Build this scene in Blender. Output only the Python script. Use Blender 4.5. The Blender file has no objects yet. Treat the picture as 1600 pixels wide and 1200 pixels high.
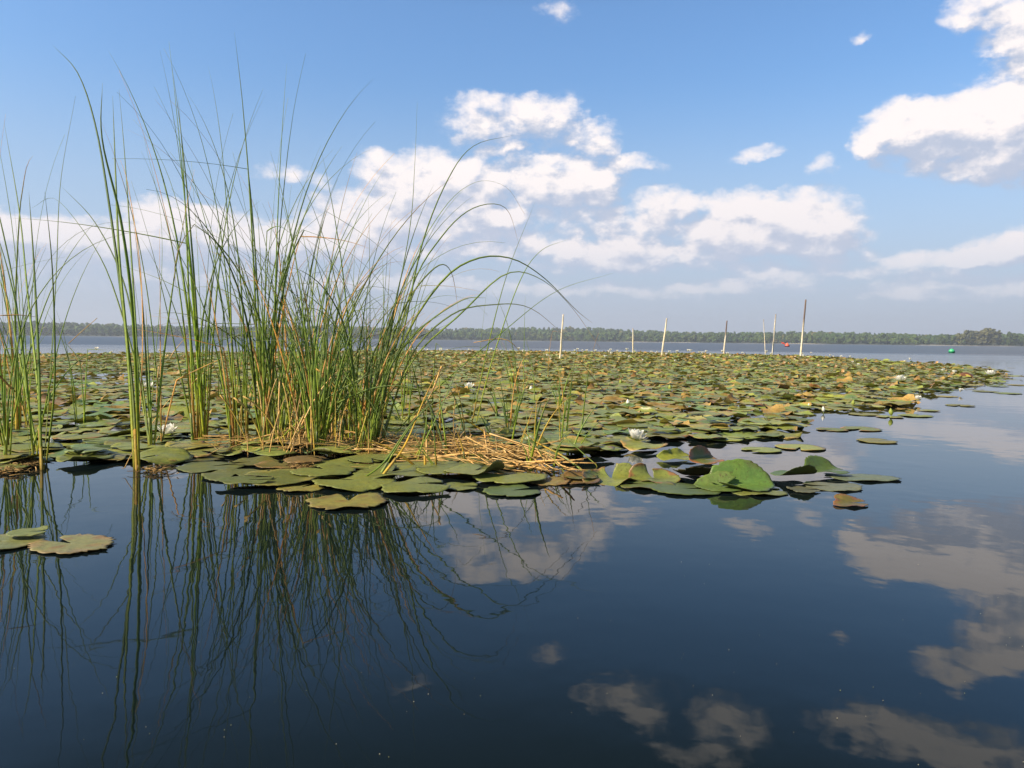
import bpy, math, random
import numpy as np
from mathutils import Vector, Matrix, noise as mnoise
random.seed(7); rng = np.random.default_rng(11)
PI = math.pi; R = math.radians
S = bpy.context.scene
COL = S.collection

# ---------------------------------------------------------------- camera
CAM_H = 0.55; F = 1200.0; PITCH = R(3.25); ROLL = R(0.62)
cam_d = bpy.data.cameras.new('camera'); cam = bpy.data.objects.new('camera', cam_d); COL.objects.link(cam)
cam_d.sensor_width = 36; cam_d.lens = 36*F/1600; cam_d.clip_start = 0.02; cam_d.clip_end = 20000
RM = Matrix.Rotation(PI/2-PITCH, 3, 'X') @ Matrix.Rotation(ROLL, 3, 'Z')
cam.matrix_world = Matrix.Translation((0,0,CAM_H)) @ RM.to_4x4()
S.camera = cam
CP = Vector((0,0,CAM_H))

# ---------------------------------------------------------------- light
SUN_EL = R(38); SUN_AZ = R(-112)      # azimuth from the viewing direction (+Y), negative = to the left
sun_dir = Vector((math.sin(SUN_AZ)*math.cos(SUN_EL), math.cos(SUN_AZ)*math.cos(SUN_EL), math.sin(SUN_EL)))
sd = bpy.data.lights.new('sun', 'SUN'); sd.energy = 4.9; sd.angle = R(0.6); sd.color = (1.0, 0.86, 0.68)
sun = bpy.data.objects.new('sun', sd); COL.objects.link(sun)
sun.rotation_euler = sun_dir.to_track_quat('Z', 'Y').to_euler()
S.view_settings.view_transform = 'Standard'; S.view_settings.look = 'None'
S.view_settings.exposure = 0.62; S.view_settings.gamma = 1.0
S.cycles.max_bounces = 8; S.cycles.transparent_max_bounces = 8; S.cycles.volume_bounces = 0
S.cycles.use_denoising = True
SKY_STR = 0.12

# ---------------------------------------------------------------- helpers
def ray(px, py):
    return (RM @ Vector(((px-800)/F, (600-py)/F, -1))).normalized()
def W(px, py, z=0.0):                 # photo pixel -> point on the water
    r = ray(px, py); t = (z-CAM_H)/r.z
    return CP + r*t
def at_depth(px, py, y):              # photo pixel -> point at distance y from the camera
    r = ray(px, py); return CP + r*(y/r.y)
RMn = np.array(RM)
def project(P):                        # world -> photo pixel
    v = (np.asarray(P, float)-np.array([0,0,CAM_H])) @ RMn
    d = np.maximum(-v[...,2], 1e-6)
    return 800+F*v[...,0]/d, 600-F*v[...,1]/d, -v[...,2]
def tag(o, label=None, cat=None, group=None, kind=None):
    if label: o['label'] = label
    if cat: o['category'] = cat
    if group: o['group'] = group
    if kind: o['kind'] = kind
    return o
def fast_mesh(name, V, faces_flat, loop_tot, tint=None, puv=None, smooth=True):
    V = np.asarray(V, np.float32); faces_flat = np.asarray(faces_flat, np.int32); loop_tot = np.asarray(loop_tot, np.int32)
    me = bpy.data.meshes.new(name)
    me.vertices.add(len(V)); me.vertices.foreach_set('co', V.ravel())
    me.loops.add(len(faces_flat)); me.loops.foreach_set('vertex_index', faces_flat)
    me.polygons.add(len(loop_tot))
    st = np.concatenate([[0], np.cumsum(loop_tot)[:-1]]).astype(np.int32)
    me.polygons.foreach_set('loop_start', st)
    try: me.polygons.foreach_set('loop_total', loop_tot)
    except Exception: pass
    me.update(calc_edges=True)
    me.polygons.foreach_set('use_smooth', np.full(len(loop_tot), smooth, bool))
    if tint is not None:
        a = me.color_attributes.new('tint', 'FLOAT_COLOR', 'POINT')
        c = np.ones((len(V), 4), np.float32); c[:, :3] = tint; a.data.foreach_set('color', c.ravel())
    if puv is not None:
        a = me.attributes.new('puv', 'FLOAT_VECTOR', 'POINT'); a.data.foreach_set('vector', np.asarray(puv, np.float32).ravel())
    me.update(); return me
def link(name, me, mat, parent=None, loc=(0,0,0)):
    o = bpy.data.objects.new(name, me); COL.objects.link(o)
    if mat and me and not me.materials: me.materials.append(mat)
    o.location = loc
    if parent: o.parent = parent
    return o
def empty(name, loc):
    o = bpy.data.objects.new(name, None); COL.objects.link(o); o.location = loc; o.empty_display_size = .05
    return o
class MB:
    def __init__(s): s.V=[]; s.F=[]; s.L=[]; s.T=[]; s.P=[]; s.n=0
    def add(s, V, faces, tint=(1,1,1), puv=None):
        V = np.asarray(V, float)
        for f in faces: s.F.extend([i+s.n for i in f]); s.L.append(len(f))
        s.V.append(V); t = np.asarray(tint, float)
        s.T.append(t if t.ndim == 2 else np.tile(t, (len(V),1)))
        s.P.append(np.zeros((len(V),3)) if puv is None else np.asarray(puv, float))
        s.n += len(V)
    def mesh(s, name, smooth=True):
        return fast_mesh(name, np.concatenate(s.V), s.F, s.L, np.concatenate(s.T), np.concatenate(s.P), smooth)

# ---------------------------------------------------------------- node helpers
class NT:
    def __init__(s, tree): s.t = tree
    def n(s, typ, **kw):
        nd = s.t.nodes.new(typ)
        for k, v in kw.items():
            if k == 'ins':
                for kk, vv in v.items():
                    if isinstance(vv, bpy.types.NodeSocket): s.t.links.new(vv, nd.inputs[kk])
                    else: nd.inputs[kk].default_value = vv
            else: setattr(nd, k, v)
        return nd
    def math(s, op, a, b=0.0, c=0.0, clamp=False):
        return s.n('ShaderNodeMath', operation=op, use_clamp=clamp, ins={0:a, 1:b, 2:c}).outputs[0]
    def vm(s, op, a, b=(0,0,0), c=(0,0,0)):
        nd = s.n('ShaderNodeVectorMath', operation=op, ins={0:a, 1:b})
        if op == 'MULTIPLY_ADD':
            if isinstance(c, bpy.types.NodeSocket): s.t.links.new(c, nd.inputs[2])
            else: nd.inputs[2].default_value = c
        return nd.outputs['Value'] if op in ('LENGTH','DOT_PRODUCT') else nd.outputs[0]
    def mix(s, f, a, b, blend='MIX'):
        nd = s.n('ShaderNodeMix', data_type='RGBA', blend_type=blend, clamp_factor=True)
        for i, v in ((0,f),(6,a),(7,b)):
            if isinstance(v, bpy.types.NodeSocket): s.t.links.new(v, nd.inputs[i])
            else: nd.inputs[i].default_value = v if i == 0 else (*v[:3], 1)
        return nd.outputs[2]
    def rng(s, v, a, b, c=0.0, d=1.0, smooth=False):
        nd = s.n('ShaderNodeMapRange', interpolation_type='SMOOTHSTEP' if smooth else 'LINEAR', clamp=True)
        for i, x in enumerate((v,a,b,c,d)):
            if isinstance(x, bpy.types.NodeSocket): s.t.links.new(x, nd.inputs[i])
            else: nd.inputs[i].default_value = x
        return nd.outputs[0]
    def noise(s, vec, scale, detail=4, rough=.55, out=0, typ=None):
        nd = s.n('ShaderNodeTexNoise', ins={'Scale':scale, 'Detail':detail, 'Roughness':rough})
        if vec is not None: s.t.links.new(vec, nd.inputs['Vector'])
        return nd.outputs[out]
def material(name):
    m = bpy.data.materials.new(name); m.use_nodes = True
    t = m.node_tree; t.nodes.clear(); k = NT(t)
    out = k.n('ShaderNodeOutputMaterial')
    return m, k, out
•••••
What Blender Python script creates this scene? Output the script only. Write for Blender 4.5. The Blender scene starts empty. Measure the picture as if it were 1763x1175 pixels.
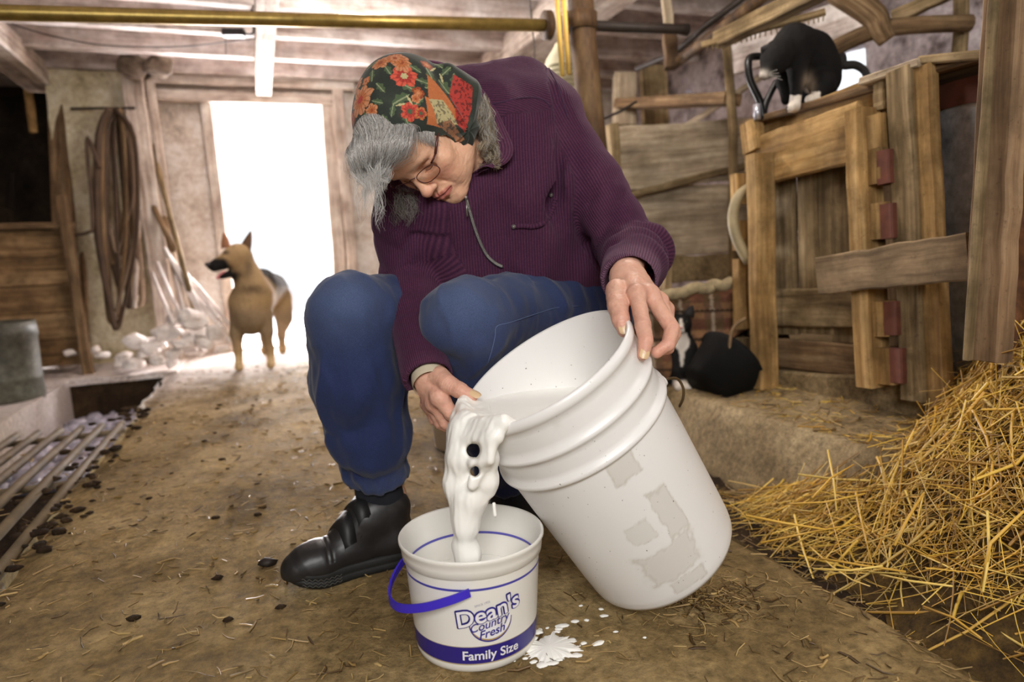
•••••
● **Exercise task**:
Only the lines from the one holding "Build this scene" to the one holding "COL = S.collection" should be returned, both included and exactly as written, with no pictures.

● **Output of the exercise**:
Build this scene in Blender. Output only the Python script. Use Blender 4.5. The Blender file has no objects yet. Treat the picture as 1600 pixels wide and 1200 pixels high.
import bpy, math, random
import numpy as np
from mathutils import Vector, Matrix, noise as mnoise
random.seed(7); rng = np.random.default_rng(11)
PI = math.pi; R = math.radians
S = bpy.context.scene
COL = S.collection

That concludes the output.